Por momentos, la pelea pareció decantarse a su favor pero el mozo de Carabanchel se defendía como gato panza arriba. En el último asalto, Julio acorraló a su rival en una esquina del ring y animado por el griterío trató de noquearle, sin éxito.

El combate acabó en tablas ante la sonora protesta de todos los que hasta allí nos habíamos desplazado excepto del profesor Neftalí quién, en un alarde de sinceridad consigo mismo– Y de atrevimiento — afirmó que «Julio había dejado descubrir sus armas con mucha e inconsciente precipitación». Finalizado el combate, el grupo regresó de nuevo al barrio y en el bar se organizaron apasionadas tertulias y debates sobre cuanto había dado de sí la pelea.

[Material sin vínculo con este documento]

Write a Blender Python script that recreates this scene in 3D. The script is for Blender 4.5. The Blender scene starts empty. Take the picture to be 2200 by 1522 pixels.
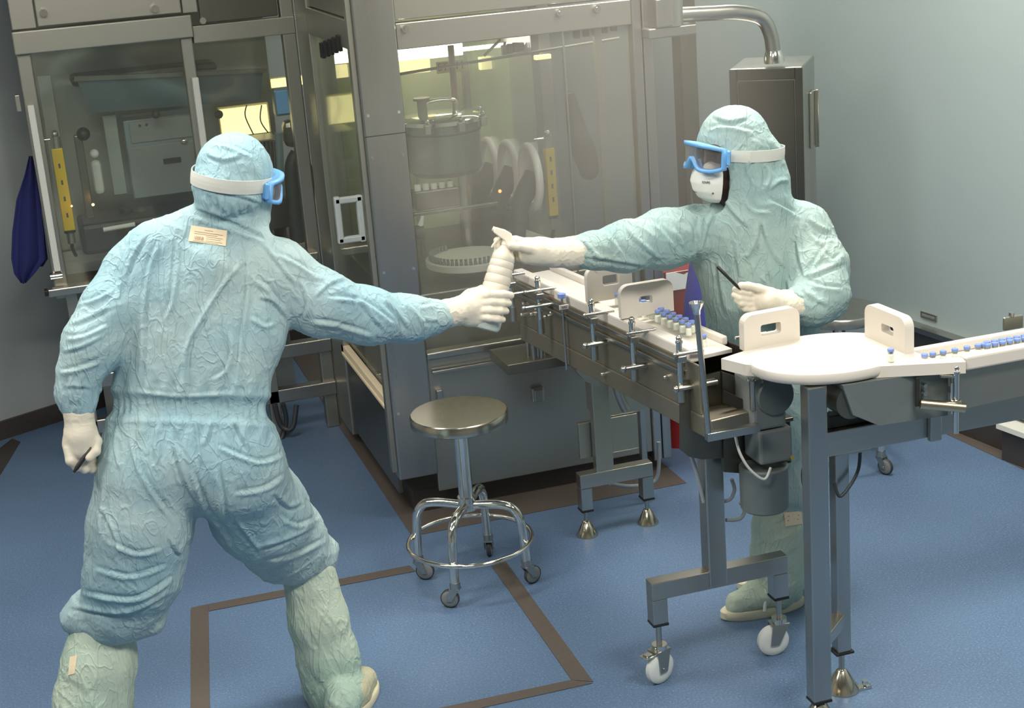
import bpy, bmesh, math, random
import numpy as np
from mathutils import Vector, Matrix
random.seed(7); np.random.seed(7)
S = bpy.context.scene
COL = S.collection
PI = math.pi

# ------------------------------------------------------------------ camera
CW, CH, CF = 2200, 1522, 3400.0
PITCH, ROLL, YAW, CAMZ = math.radians(17.2), math.atan2(850, 10940), math.radians(16.3), 2.47
O = np.array([0, 0, CAMZ])
_f0 = np.array([math.sin(YAW), math.cos(YAW), 0]); RGT = np.array([math.cos(YAW), -math.sin(YAW), 0]); _z = np.array([0, 0, 1.])
FWD = _f0*math.cos(PITCH) - _z*math.sin(PITCH); UPV = _f0*math.sin(PITCH) + _z*math.cos(PITCH)
sR, cR = math.sin(ROLL), math.cos(ROLL)
IX = RGT*cR - UPV*sR          # world direction of +x in the frame
IY = -(RGT*sR + UPV*cR)       # world direction of +y (down) in the frame
cam_d = bpy.data.cameras.new('camera'); cam = bpy.data.objects.new('camera', cam_d); COL.objects.link(cam)
cam_d.sensor_width = 36; cam_d.lens = CF/CW*36; cam_d.clip_start = .05
cam.matrix_world = Matrix(((IX[0], -IY[0], -FWD[0], O[0]), (IX[1], -IY[1], -FWD[1], O[1]), (IX[2], -IY[2], -FWD[2], O[2]), (0, 0, 0, 1)))
S.camera = cam
def ray(x, y): return FWD + IX*(x-CW/2)/CF + IY*(y-CH/2)/CF
def at(x, y, d): return O + ray(x, y)*d
def onz(x, y, z=0.): r = ray(x, y); return O + r*((z-CAMZ)/r[2])
def onY(x, y, Y): r = ray(x, y); return O + r*(Y/r[1])
def onX(x, y, X): r = ray(x, y); return O + r*(X/r[0])

# ------------------------------------------------------------------ world, lights, exposure
w = bpy.data.worlds.new('world'); S.world = w; w.use_nodes = True
w.node_tree.nodes['Background'].inputs[0].default_value = (.62, .72, .82, 1)
w.node_tree.nodes['Background'].inputs[1].default_value = .25
S.view_settings.view_transform = 'Standard'; S.view_settings.look = 'None'
S.view_settings.exposure = 0.62; S.view_settings.gamma = 1.0; S.view_settings.use_curve_mapping = False
def area(name, loc, sx, sy, power, col, rot=(0, 0, 0)):
    l = bpy.data.lights.new(name, 'AREA'); l.shape = 'RECTANGLE'; l.size = sx; l.size_y = sy; l.energy = power; l.color = col
    o = bpy.data.objects.new(name, l); COL.objects.link(o); o.location = loc; o.rotation_euler = rot; return o
CEIL = 3.15
LAMPS = [(.1, 2.2, 30), (2.4, 2.2, 42), (.1, 4.6, 22), (2.5, 4.7, 35), (2.9, 6.9, 26), (-1.6, 4.0, 20)]
for i, (lx, ly, pw) in enumerate(LAMPS):
    area('ceiling_lamp_light', (lx, ly, CEIL-.04), 1.15, .55, pw, (1.0, .95, .86))

# ------------------------------------------------------------------ helpers
def lin(r, g, b):
    f = lambda c: ((c/255+.055)/1.055)**2.4 if c > 10 else c/255/12.92
    return (f(r), f(g), f(b), 1)
class NT:
    def __init__(s, name):
        s.m = bpy.data.materials.new(name); s.m.use_nodes = True; s.t = s.m.node_tree; s.b = s.t.nodes['Principled BSDF']
    def n(s, typ, **kw):
        nd = s.t.nodes.new(typ)
        for k, v in kw.items():
            if k in nd.inputs.keys(): nd.inputs[k].default_value = v
            else: setattr(nd, k, v)
        return nd
    def l(s, a, b): s.t.links.new(a, b)
def mat(name, col, rough=.5, metal=0., var=0., scale=30., bump=0., bscale=200., stretch=(1, 1, 1), emit=0., alpha=1., spec=.5, rvar=0., trans=0., col2=None):
    N = NT(name); b = N.b
    b.inputs['Base Color'].default_value = col; b.inputs['Roughness'].default_value = rough; b.inputs['Metallic'].default_value = metal
    b.inputs['Specular IOR Level'].default_value = spec
    if trans: b.inputs['Transmission Weight'].default_value = trans
    tc = N.n('ShaderNodeTexCoord'); mp = N.n('ShaderNodeMapping'); mp.inputs['Scale'].default_value = stretch; N.l(tc.outputs['Object'], mp.inputs[0])
    no = N.n('ShaderNodeTexNoise', Scale=scale, Detail=6.); N.l(mp.outputs[0], no.inputs[0])
    if var or col2:
        mx = N.n('ShaderNodeMix', data_type='RGBA'); c2 = col2 or tuple(max(0, c*(1-var)) for c in col[:3])+(1,)
        mx.inputs[6].default_value = col; mx.inputs[7].default_value = c2
        rp = N.n('ShaderNodeMapRange'); rp.inputs[1].default_value = .35; rp.inputs[2].default_value = .65
        N.l(no.outputs[0], rp.inputs[0]); N.l(rp.outputs[0], mx.inputs[0]); N.l(mx.outputs[2], b.inputs['Base Color'])
    if rvar:
        rp = N.n('ShaderNodeMapRange'); rp.inputs[3].default_value = max(0.02, rough-rvar); rp.inputs[4].default_value = rough+rvar
        N.l(no.outputs[0], rp.inputs[0]); N.l(rp.outputs[0], b.inputs['Roughness'])
    if bump:
        nb = N.n('ShaderNodeTexNoise', Scale=bscale, Detail=4.); N.l(mp.outputs[0], nb.inputs[0])
        bp = N.n('ShaderNodeBump', Strength=bump, Distance=.002); N.l(nb.outputs[0], bp.inputs['Height']); N.l(bp.outputs[0], b.inputs['Normal'])
    if emit:
        b.inputs['Emission Color'].default_value = col; b.inputs['Emission Strength'].default_value = emit
    return N.m

def suit_material(name, c1, c2):
    N = NT(name); b = N.b; b.inputs['Roughness'].default_value = .62; b.inputs['Specular IOR Level'].default_value = .25
    tc = N.n('ShaderNodeTexCoord')
    n0 = N.n('ShaderNodeTexNoise', Scale=3.2, Detail=4.); N.l(tc.outputs['Object'], n0.inputs[0])
    mx = N.n('ShaderNodeMix', data_type='RGBA'); mx.inputs[6].default_value = c1; mx.inputs[7].default_value = c2
    rp = N.n('ShaderNodeMapRange'); rp.inputs[1].default_value = .4; rp.inputs[2].default_value = .62
    N.l(n0.outputs[0], rp.inputs[0]); N.l(rp.outputs[0], mx.inputs[0]); N.l(mx.outputs[2], b.inputs['Base Color'])
    # crumpled cloth: thin raised creases where warped noise crosses its mean
    wv = N.n('ShaderNodeTexNoise', Scale=4., Detail=2.); N.l(tc.outputs['Object'], wv.inputs[0])
    ad = N.n('ShaderNodeVectorMath', operation='MULTIPLY_ADD'); ad.inputs[1].default_value = (.12, .12, .12)
    N.l(wv.outputs['Color'], ad.inputs[0]); N.l(tc.outputs['Object'], ad.inputs[2])
    acc = None
    for sc, rot, wd, amp, zs in ((9., (.35, .3, .2), .022, .7, .2), (12., (-.7, .4, 1.), .022, .6, .2), (16., (1.3, .5, .6), .025, .5, .3), (24., (.9, .1, -.5), .04, .3, .5), (40., (1.5, .4, .3), .05, .22, .6)):
        mp = N.n('ShaderNodeMapping'); mp.inputs['Rotation'].default_value = rot; mp.inputs['Scale'].default_value = (1, 1, zs); N.l(ad.outputs[0], mp.inputs[0])
        no = N.n('ShaderNodeTexNoise', Scale=sc, Detail=1.5); N.l(mp.outputs[0], no.inputs[0])
        sb = N.n('ShaderNodeMath', operation='SUBTRACT'); sb.inputs[1].default_value = .5; N.l(no.outputs[0], sb.inputs[0])
        ab = N.n('ShaderNodeMath', operation='ABSOLUTE'); N.l(sb.outputs[0], ab.inputs[0])
        mr = N.n('ShaderNodeMapRange', interpolation_type='SMOOTHSTEP'); mr.inputs[1].default_value = 0; mr.inputs[2].default_value = wd; mr.inputs[3].default_value = amp; mr.inputs[4].default_value = 0; N.l(ab.outputs[0], mr.inputs[0])
        if acc is None: acc = mr
        else:
            a_ = N.n('ShaderNodeMath', operation='ADD'); N.l(acc.outputs[0], a_.inputs[0]); N.l(mr.outputs[0], a_.inputs[1]); acc = a_
    n3 = N.n('ShaderNodeTexNoise', Scale=22., Detail=4., Distortion=.8); N.l(ad.outputs[0], n3.inputs[0])
    a_ = N.n('ShaderNodeMath', operation='ADD'); N.l(acc.outputs[0], a_.inputs[0]); N.l(n3.outputs[0], a_.inputs[1])
    bp = N.n('ShaderNodeBump', Strength=.6, Distance=.0042); N.l(a_.outputs[0], bp.inputs['Height']); N.l(bp.outputs[0], b.inputs['Normal'])
    return N.m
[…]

Pasadas unas horas, ya casi cerrando, apareció Julio Proy con la cara entumecida a causa de los golpes recibidos:  –«¡Me cago en mi sangre! Se defendió bien el cabrón ese… Pero para mí que el combate estaba apañado. ¿No visteis cómo el árbitro no le llamaba la atención cuando no paraba de abrazarse durante mis ataques? Dame un botellín… ¡Me voy a cagar en…!» —.

Todos intentamos consolar a Julio, en vano. No pasaron ni dos meses y Julio desapareció de la barriada. Nunca nadie supo más de él.

Quizás aquellos sueños de luchador profesional se desvanecieron ante la triste realidad de un futuro más que incierto. De cualquier forma, Julio Proy siempre permanecerá en el recuerdo de este barrio como aquel gran boxeador que pudo haber sido y no lo fue.

Y, además, como una persona que bajo su amenazadora apariencia escondía un enorme e ingenuo corazón.